Guinéenews : donc vous n’avez aucun budget, aucun crédit de fonctionnement?
Fodé Ismaël Camara : pas du tout. Je le dis haut et fort et défie quiconque de me démontrer le contraire. Je n’ai pas de budget. Pas moi seul, tous les directeurs régionaux.
Guinéenews : le Fouta regorge énormément de sites touristiques. Aujourd’hui, quels sont ceux qui sont répertoriés et quels sont les plus visités ?
Fodé Ismaël Camara: je commencerai tout d’abord par la Dame de Mali. C’est l’un des plus importants. Les gens quittent le Mali, le Sénégal, la Guinée-Bissau même parfois sur motos pour venir contempler cette merveille du monde. Quand vous venez à Labé, nous avons la chute de Saala. Ce sont des chutes d’eau merveilleuses. A Lélouma, vous avez les échelles de Djinkan. Un lieu vraiment fantastique. A Tougué, vous avez la grotte de Tangali et les soldats termitières, des lieux hautement historiques. Je ne fais que donner juste quelques-uns de ces sites. Il y en a énormément dans la région.
Guinéenews : quels sont les moyens que vous disposez vraiment pour valoriser et faire la promotion de ce secteur au niveau de la région administrative de Labé ?
Fodé Ismaël Camara: je n’ai aucun moyen logistique. Aucun moyen, je vous le dis.
Guinéenews : selon vous, pourquoi ce secteur serait donc laissé pour compte. Notamment à l’intérieur du pays ?
Fodé Ismaël Camara: je vous renvoie au département de tutelle pour votre réponse. Il y a des ministres à la tête des différents secteurs. Et ces derniers font des comptes-rendus. Le ministère du Tourisme, de l’Hôtellerie, ce n’est pas seulement aller dans les hôtels pour dire qu’on a fait ceci ou cela… Il faut aller à l’intérieur du pays pour faire découvrir ces sites. Vendre cette image pour faire intéresser notre pays aux visiteurs.
Guinéenews : quels sont les avantages la région peut-elle tirer de ces sites s’ils sont valorisés ?
Fodé Ismaël Camara : c’est une retombée économique pour le pays.
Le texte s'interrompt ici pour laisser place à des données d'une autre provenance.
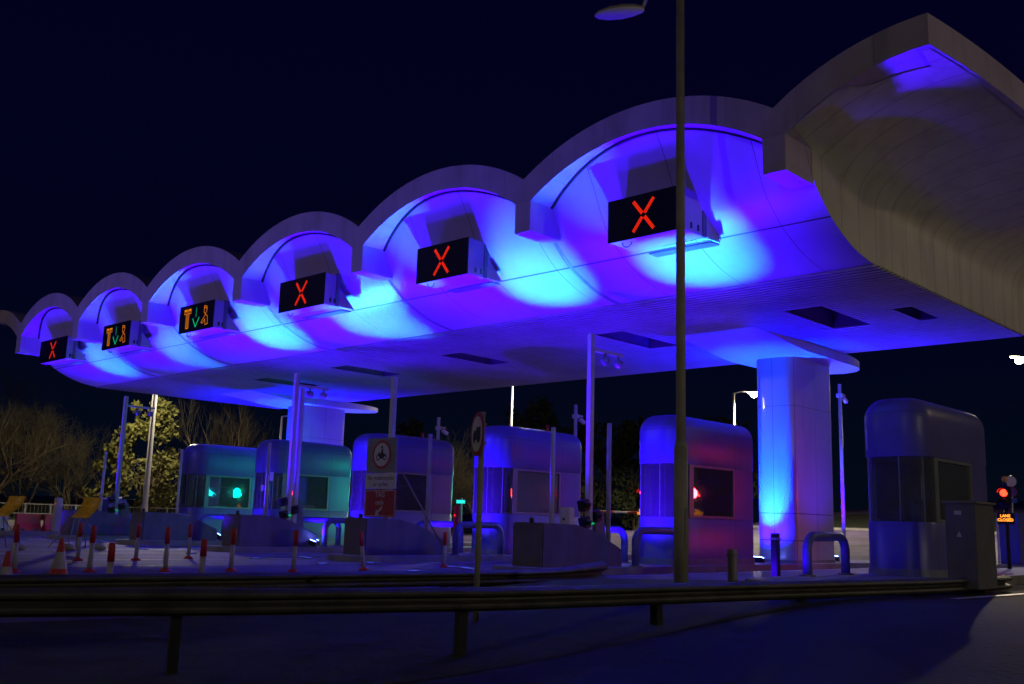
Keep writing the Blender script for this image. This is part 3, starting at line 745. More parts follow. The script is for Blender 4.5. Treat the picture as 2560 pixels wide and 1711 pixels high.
# ------------------------------------------------------------------ lane signs
def strip(g, pts, w_, y, dots=True, pitch=None):
    """polyline in (x,z) as LED dots rows"""
    for (x0, z0), (x1, z1) in zip(pts[:-1], pts[1:]):
        L = math.hypot(x1-x0, z1-z0); ux, uz = (x1-x0)/L, (z1-z0)/L; nx, nz = -uz, ux
        rows = max(1, int(round(w_/.026))); n = max(1, int(round(L/.026)))
        for r_ in range(rows):
            o_ = (r_-(rows-1)/2)*.026
            for i in range(n+1):
                cx_ = x0+ux*L*i/n+nx*o_; cz = z0+uz*L*i/n+nz*o_; h = .0095
                g.quad((cx_-h, y, cz-h), (cx_+h, y, cz-h), (cx_+h, y, cz+h), (cx_-h, y, cz+h))
def lane_sign(k, kind, label, w_=1.72):
    xa, xb = V[k+1], V[k]; xc = (xa+xb)/2-.05; y0 = 15.33; z0, z1 = 6.54, 7.38; hw = w_/2; dp = [.80, .60, .46, .42, .40, .34][k]
    t = thing('lane_sign', label, 'lane sign', (xc, y0+.5, z1), 'electronic lane signs under the canopy arches')
    g = MB(); g.box(xc-hw, xc+hw, y0, y0+dp, z0, z1); g.build('housing', M['panel'], t, bevel=.012)
    g = MB(); g.box(xc-hw-.01, xc+hw+.01, y0-.03, y0-.002, z0-.01, z1+.01); g.build('screen', M['screen'], t)
    g = MB(); g.box(xc-hw+.02, xc+hw-.05, y0+dp+.01, y0+dp+.06, z0+.02, z1+.04); g.box(xc+hw-.04, xc+hw+.03, y0+dp-.10, y0+dp+.04, z0+.0, z1+.05); g.build('rear_frame', M['cabinet'], t)
    g = MB()
    for s_ in (-.55, .55): g.obox((xc+s_*w_*.9/1.66, y0+dp+.3, z0+.35), (.05, .9, .05), Matrix.Rotation(R(-12), 3, 'X')); 
    g.build('support_arm', M['panel'], t) if False else None
    for s_ in (-.55, .55): g = MB(); g.obox((xc+s_*w_*.9/1.66, y0+dp+.3, z0+.35), (.05, .9, .05), Matrix.Rotation(R(-12), 3, 'X')); g.build('support_arm', M['panel'], t)
    g = MB(); g.prism_x([(y0+dp, z0), (y0+dp, z0+.5), (y0+dp+.5, z0)], xc+hw+.02, xc+hw+.045); g.build('bracket', M['panel'], t)
    g = MB(); g.box(xc-hw+.35, xc+hw+.1, y0+dp+.06, y0+dp+.35, z0-.10, z0-.07); g.build('shelf', M['cabinet'], t)
    g = MB(); pts = [(xc-hw+.25, y0+.1, z0-.01)]+[(xc-hw+.36+.11*math.cos(R(a)), y0+.12, z0-.02+.09*math.sin(R(a))) for a in range(180, 361, 20)]; g.tube(pts, .012, 6); g.build('cable_loop', M['black'], t)
    for dy in (dp*.36, dp*.66):
        g = MB(); g.box(xc+hw, xc+hw+.012, y0+dy, y0+dy+.06, z0+.07, z0+.19); g.build('side_vent', M['black'], t)
    yz = y0-.034; zc = (z0+z1)/2
    if kind == 'x':
        g = MB(); a, b_ = .235, .30
        for sx_, sz in ((1, 1), (1, -1), (-1, 1), (-1, -1)): strip(g, [(xc+sx_*.035, zc+sz*.045), (xc+sx_*a, zc+sz*b_)], .085, yz)
        g.build('red_cross', E_['red'], t)
    else:
        g = MB(); q = xc; strip(g, [(q, zc+.30), (q, zc+.02)], .03, yz); strip(g, [(q-.19, zc-.03), (q, zc-.30), (q+.19, zc-.03)], .05, yz); strip(g, [(q-.0, zc+.02), (q, zc-.22)], .0, yz) if False else None
        g.build('green_arrow', E_['green'], t)
        g = MB(); q = xc-.52; strip(g, [(q-.2, zc+.27), (q-.03, zc+.27)], .09, yz); strip(g, [(q+.03, zc+.27), (q+.2, zc+.27)], .09, yz)
        for dx in (-.08, -.03, .03, .08): strip(g, [(q+dx, zc+.2), (q+dx, zc-.3)], .03, yz)
        strip(g, [(q-.2, zc+.27), (q-.2, zc+.16), (q-.1, zc+.16)], .03, yz); strip(g, [(q+.2, zc+.27), (q+.2, zc+.16), (q+.1, zc+.16)], .03, yz); strip(g, [(q-.08, zc-.3), (q+.08, zc-.3)], .03, yz)
        g.build('tag_symbol', E_['orange'], t)
        g = MB(); q = xc+.52
        strip(g, [(q-.05, zc+.30), (q+.10, zc+.27), (q+.10, zc+.22), (q-.06, zc+.24), (q-.05, zc+.30)], .03, yz)
        strip(g, [(q-.05, zc+.22), (q-.05, zc+.10), (q+.02, zc+.06), (q+.10, zc+.10), (q+.11, zc+.2)], .03, yz)
        strip(g, [(q+.03, zc+.04), (q+.16, zc-.04), (q+.2, zc-.28), (q+.05, zc-.3), (q+.02, zc-.12), (q-.12, zc-.24), (q-.2, zc-.2), (q-.04, zc-.06), (q+.03, zc+.02)], .03, yz)
        g.build('attendant_symbol', E_['orange'], t)
    return t
lane_sign(0, 'x', 'largest lane sign with red cross, under the arch nearest the camera')
lane_sign(1, 'x', 'lane sign with red cross, under the second arch from the right')
lane_sign(2, 'x', 'lane sign with red cross, right neighbour of the larger green arrow sign', 2.05)
lane_sign(3, 'o', 'larger one of the two green arrow lane signs', 2.0)
lane_sign(4, 'o', 'smaller one of the two green arrow lane signs', 1.95)
lane_sign(5, 'x', 'farthest lane sign with red cross, under the leftmost arch', 2.35)

# ------------------------------------------------------------------ lane signals at island rears
def signal(k, colr, label):
    x, y = V[k]-.68, 28.1; t = thing('lane_signal', label, 'traffic signal', (x, y, .14), 'traffic signals behind the booths')
    g = MB(); g.tube([(x, y, .14), (x, y, 2.4)], .05, 10); g.build('post', M['black'], t)
    g = MB(); g.box(x-.14, x+.14, y-.12, y+.05, 1.72, 2.3); g.build('housing', M['black'], t, bevel=.015)
    g = MB(); g.lathe([(.001, 0), (.09, .0), (.1, .03)], (x, y-.135, 2.13), 16, 'Y'); g.build('signal_lamp', E_['redlamp'] if colr == 'r' else M['seal'], t)
    g = MB(); g.lathe([(.001, 0), (.09, .0), (.1, .03)], (x, y-.135, 1.87), 16, 'Y'); g.build('signal_lamp', E_['greenlamp'] if colr == 'g' else M['seal'], t)
    for z in (2.13, 1.87):
        g = MB(); pts = []
        rows = [[(x+.12*math.cos(R(a)), y-.12-d_, z+.12*math.sin(R(a))) for a in range(0, 181, 15)] for d_ in (0, .16)]; g.grid(rows); g.build('visor', M['black'], t)
    g = MB(); g.box(x-.2, x+.2, y-.1, y+.0, 1.32, 1.62); g.build('display_box', M['black'], t)
    tb = text_mb('LANE\nCLOSED' if colr == 'r' else 'TAG\nCASH', .105, .001); g = MB(); g.add([(x+a, y-.106-c_, 1.485+b_) for a, b_, c_ in tb.v], tb.f); g.build('display_text', E_['amber'], t)
    g = MB(); g.lathe([(.06, 0), (.07, .05), (.06, .13), (.001, .15)], (x, y, 2.42), 12); g.build('beacon', M['yellow'], t)
    p = (x, y-.3, 2.1)
    am = (p[0]-3.2, p[1]-5, 1.6)
    if colr == 'r': lamp('SPOT', 'signal_glow', p, 150 if k == 0 else 30, (1., .02, .03), t, am, 120, 1., .12)
    else: lamp('SPOT', 'signal_glow', p, 700, (0., .55, .36), t, am, 120, 1., .12)
    return t
signal(0, 'r', 'red traffic signal at the right edge behind the booth marked 1')
signal(1, 'r', 'red traffic signal hidden by the near column, mirrored in the middle booth')
signal(2, 'r', 'red traffic signal peeping left of the booth with the red glow')
signal(3, 'g', 'green traffic signal behind the middle booth')
signal(4, 'g', 'green traffic signal behind the booth with the TAG sign')
g = thing('lane_display', 'small teal lit display on a post between the two middle booths', 'display', (-28.5, 27.4, 0))
b = MB(); b.tube([(-28.5, 27.4, 0), (-28.5, 27.4, 1.9)], .04, 8); b.build('post', M['steel'], g)
b = MB(); b.obox((-28.45, 27.3, 1.75), (.34, .05, .13), Matrix.Rotation(R(25), 3, 'Z')); b.build('display_face', E_['tealtext'], g)

# ------------------------------------------------------------------ cabinet by booth 1
t = thing('service_cabinet', 'plain dark grey service cabinet standing against the booth marked 1', 'cabinet', (-6.5, 18.6, .1))
g = MB(); g.box(-6.76, -6.25, 18.3, 19.25, .1, 1.56); g.build('body', M['cabinet'], t, bevel=.01)
g = MB(); g.box(-6.80, -6.21, 18.26, 19.29, 1.56, 1.60); g.build('lid', M['steel'], t)
g = MB(); g.box(-6.6, -6.48, 18.292, 18.299, 1.36, 1.43); g.build('label_plate', M['white'], t)
g = MB(); g.add([(-6.58, 18.294, .98), (-6.48, 18.294, .98), (-6.53, 18.294, 1.08)], [(0, 1, 2)]); g.build('warning_triangle', M['white'], t)
t = thing('blue_cabinet', 'dark blue cabinet with a white edge at the far right, behind the booth', 'cabinet', (-10.9, 35, gz(-10.9, 35)))
z = gz(-10.9, 35); g = MB(); g.box(-11.2, -10.6, 34.9, 35.6, z, 1.75); g.build('body', M['bluebox'], t, bevel=.02); g = MB(); g.box(-11.26, -11.205, 34.86, 34.92, z, 1.6); g.build('edge_strip', M['white'], t)

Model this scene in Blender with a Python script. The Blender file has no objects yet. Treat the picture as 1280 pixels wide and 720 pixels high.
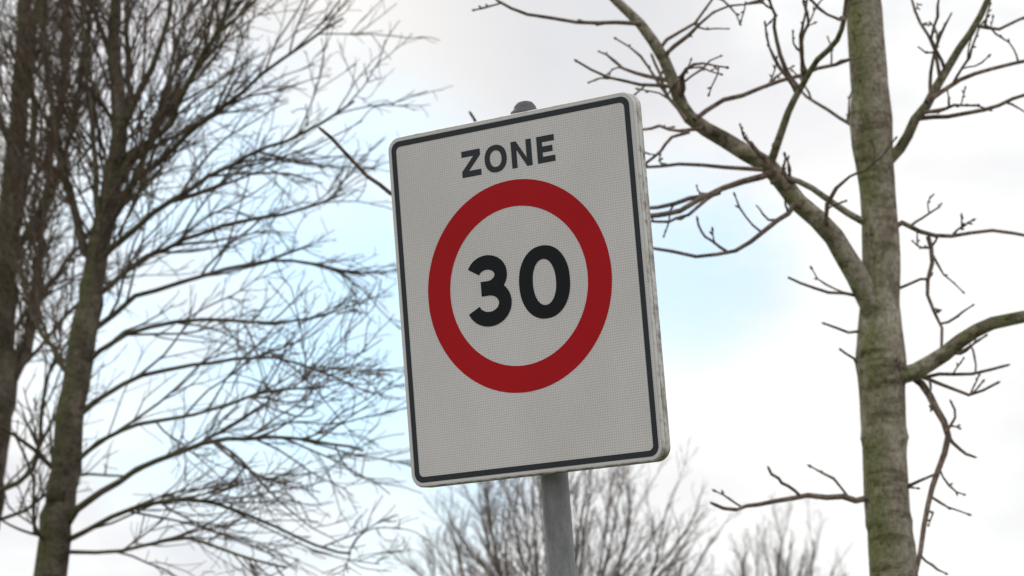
import bpy, math, random
import numpy as np
from mathutils import Vector, Matrix, Euler

scene=bpy.context.scene
scene.view_settings.view_transform='Standard'
scene.view_settings.look='None'
scene.view_settings.exposure=0
EYE=1.6; PITCH=math.radians(15.7); LENS=85.0
F=1280*LENS/36
cp,sp=math.cos(PITCH),math.sin(PITCH)

# ---------------- camera ----------------
cd=bpy.data.cameras.new('camera'); cam=bpy.data.objects.new('camera',cd)
scene.collection.objects.link(cam); scene.camera=cam
cam.location=(0,0,EYE); cam.rotation_euler=(math.pi/2+PITCH,0,0)
cd.lens=LENS; cd.sensor_width=36; cd.clip_start=0.05; cd.clip_end=3000
cd.dof.use_dof=True; cd.dof.aperture_fstop=8.0

# sighting (bearing/elevation from the survey photo) -> world point at range y
def S(a,b,y):
    t=(360-b)/F
    h=y*math.tan(PITCH+math.atan(t))
    return Vector(((a-640)/F*(y*cp+h*sp),y,EYE+h))

# ---------------- node helpers ----------------
def mat(name):
    m=bpy.data.materials.new(name); m.use_nodes=True
    nt=m.node_tree; return m,nt,nt.nodes,nt.links,nt.nodes['Principled BSDF']
def ramp(N,pts):
    r=N.new('ShaderNodeValToRGB'); e=r.color_ramp.elements
    while len(e)<len(pts): e.new(0.5)
    for i,(p,c) in enumerate(pts):
        e[i].position=p; e[i].color=(c[0],c[1],c[2],1)
    return r
def noise(N,L,co,scale,detail=5,rough=.55,vscale=None):
    n=N.new('ShaderNodeTexNoise'); n.inputs['Scale'].default_value=scale
    n.inputs['Detail'].default_value=detail; n.inputs['Roughness'].default_value=rough
    if vscale:
        mp=N.new('ShaderNodeMapping'); mp.inputs['Scale'].default_value=vscale
        L.new(co,mp.inputs['Vector']); L.new(mp.outputs['Vector'],n.inputs['Vector'])
    else: L.new(co,n.inputs['Vector'])
    return n
def mixc(N,L,mode,fac,a,b):
    m=N.new('ShaderNodeMixRGB'); m.blend_type=mode
    for s,v in ((m.inputs[0],fac),(m.inputs[1],a),(m.inputs[2],b)):
        if hasattr(v,'is_output'): L.new(v,s)
        elif isinstance(v,(int,float)): s.default_value=v
        else: s.default_value=(v[0],v[1],v[2],1)
    return m.outputs[0]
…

Cela permet non seulement de viabiliser ces sites mais aussi permet d’attirer du monde. Le Fouta allait être une attraction touristique. Mais je n’ai même pas de représentant dans les autres préfectures. C’est de l’argent, des avantages qu’on est en train de perdre. Sur le plan social, ça allait créer des emplois et diminuer le chômage. Économiquement, l’argent qui rentre, pourrait contribuer à développer la localité où se situe le site. On pourrait aussi travailler les routes avec et aménager les sites qui pourraient engranger des recettes énormes. Certains artistes même peuvent s’y produire et faire leurs clips. Je veux vraiment développer ce secteur au Fouta vu les potentialités touristiques et historiques. Mais sans moyen, c’est quasi impossible.
Guinéenews : quel est votre mot de la fin ?
Fodé Ismaël Camara: c’est encore un appel que je lance à nos autorités et surtout à mon ministère pour viabiliser ce secteur. Le ministère doit savoir que le secteur du tourisme est plus que les mines. Il faut qu’on se lève pour avoir les moyens et viabiliser ce secteur.